"A man is what he thinks about all day long." - Ralph Waldo Emerson\
“In the ensuing silence, I have time to contemplate the word cute— how dismissive it is, how it’s the equivalent of calling someone little, how it makes a person into a baby, how the word is a neon sign burning through the dark reading, “Feel Bad About Yourself.”” - Will Grayson, Will Grayson by John Green and David Levithan. Not sure whose chapter this is. I find it to be very, very true. I know when most people call my clothes or my hair or whatever cute, they mean it as a compliment, but it bothers me nonetheless.
In English, we're reading a book called Night, which is the memoir of a Holocaust survivor. It's very good, and very sad. But that goes without saying. Yes, for those who know her, this is the book Beth mentioned awhile back.
We were talking about how when many Jewish families, upon being told that they could only bring a small bag of possessions, grabbed the photo albums, and why we thought that was.
Then my teacher asked us what we would bring, which I found to be a much more interesting question.
I don't have very many purely sentimental belongings, and none that mean enough to me to make hanging on to them a priority when being deported. A hand-made wooden magic wand is a loving gift from my dad, but it is not useful when Nazis are after you with whips and guns, or the other weapons that their modern-day equivalents would have.
The vast majority of the things that mean the most to me are either things I've written (most of which are stored on Google's servers, and if Google shuts down then we're all completely screwed anyway) or books that I own, which are heavy, repetitive after many re-readings sitting in a concentration camp (not that I'd get to keep it), and also not very useful.
So I went with what one of my classmates said: a journal. Preferably many journals. Preferably all of my journals, both empty and otherwise. They contain my past identity in a way that nothing else can, and I can both record events and write stories within the empty ones. If I could, I'd bring this blog, because I can go into more depth here, because I type faster than I scribble.
Except I have a lot of journals. And got two more since Christmas.
What would you guys bring, even if it's not terribly practical? I am interested to see what other people value.

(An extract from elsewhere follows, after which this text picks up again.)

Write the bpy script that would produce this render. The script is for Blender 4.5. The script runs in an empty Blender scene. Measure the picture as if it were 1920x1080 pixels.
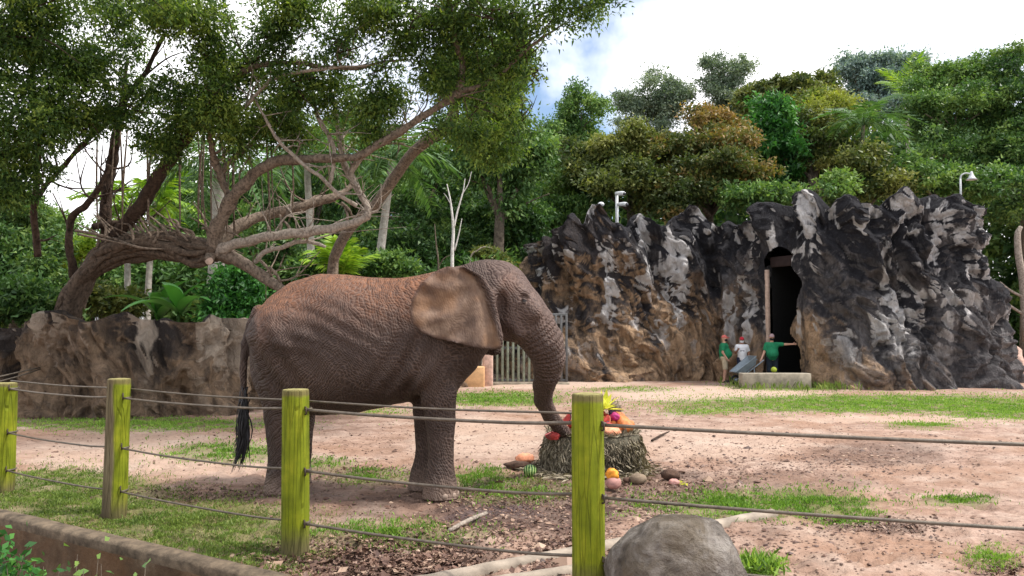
import bpy, math, random
import numpy as np
from mathutils import Vector

# ------------------------------------------------------------------ camera, sky, sun, exposure
SC = bpy.context.scene
COL = SC.collection
F, H = 1450.0, 2.06                     # focal length in photo pixels, eye height in metres
PITCH = math.atan(77.0 / F)
cam_d = bpy.data.cameras.new('camera')
cam_d.sensor_width = 36.0
cam_d.lens = 36.0 * F / 1920.0
cam_d.clip_start = 0.1
cam_d.clip_end = 3000.0
cam = bpy.data.objects.new('camera', cam_d)
COL.objects.link(cam)
cam.location = (0, 0, H)
cam.rotation_euler = (math.pi / 2 + PITCH, 0, 0)
SC.camera = cam

SUN_EL, SUN_AZ = 58.0, 96.0             # degrees; azimuth clockwise from +Y (to the right of the view)
world = bpy.data.worlds.new('World')
SC.world = world
world.use_nodes = True
wn = world.node_tree
wn.nodes.clear()
w_out = wn.nodes.new('ShaderNodeOutputWorld')
w_bg = wn.nodes.new('ShaderNodeBackground')
w_sky = wn.nodes.new('ShaderNodeTexSky')
w_sky.sky_type = 'NISHITA'
w_sky.sun_disc = False
w_sky.sun_elevation = math.radians(SUN_EL)
w_sky.sun_rotation = math.radians(SUN_AZ)
w_tc = wn.nodes.new('ShaderNodeTexCoord')
w_n = wn.nodes.new('ShaderNodeTexNoise')
w_n.inputs['Scale'].default_value = 2.1
w_n.inputs['Detail'].default_value = 7.0
w_n.inputs['Roughness'].default_value = 0.55
w_map = wn.nodes.new('ShaderNodeMapping')
w_map.inputs['Location'].default_value = (3.1, 0.4, 1.7)
w_ramp = wn.nodes.new('ShaderNodeValToRGB')
w_ramp.color_ramp.elements[0].position = 0.40
w_ramp.color_ramp.elements[1].position = 0.53
w_mix = wn.nodes.new('ShaderNodeMix')
w_mix.data_type = 'RGBA'
w_mix.inputs[7].default_value = (9.8, 9.75, 9.95, 1)      # bright overcast cloud
wn.links.new(w_tc.outputs['Generated'], w_map.inputs['Vector'])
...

Not sure what I would bring...the journals, I suppose. I don't have anything physical that I could absolutely not live without. I agree, the book was really sad. Did you watch the clip of Elie Wiesel and Oprah walking around Auschwitz? It was disturbing and rather depressing. Oh, and this may be of slight interest: I used to have a tutor whose daughter had breakfast with Mr. Wiesel once. But I'm not really sure what I'd bring. Sorry!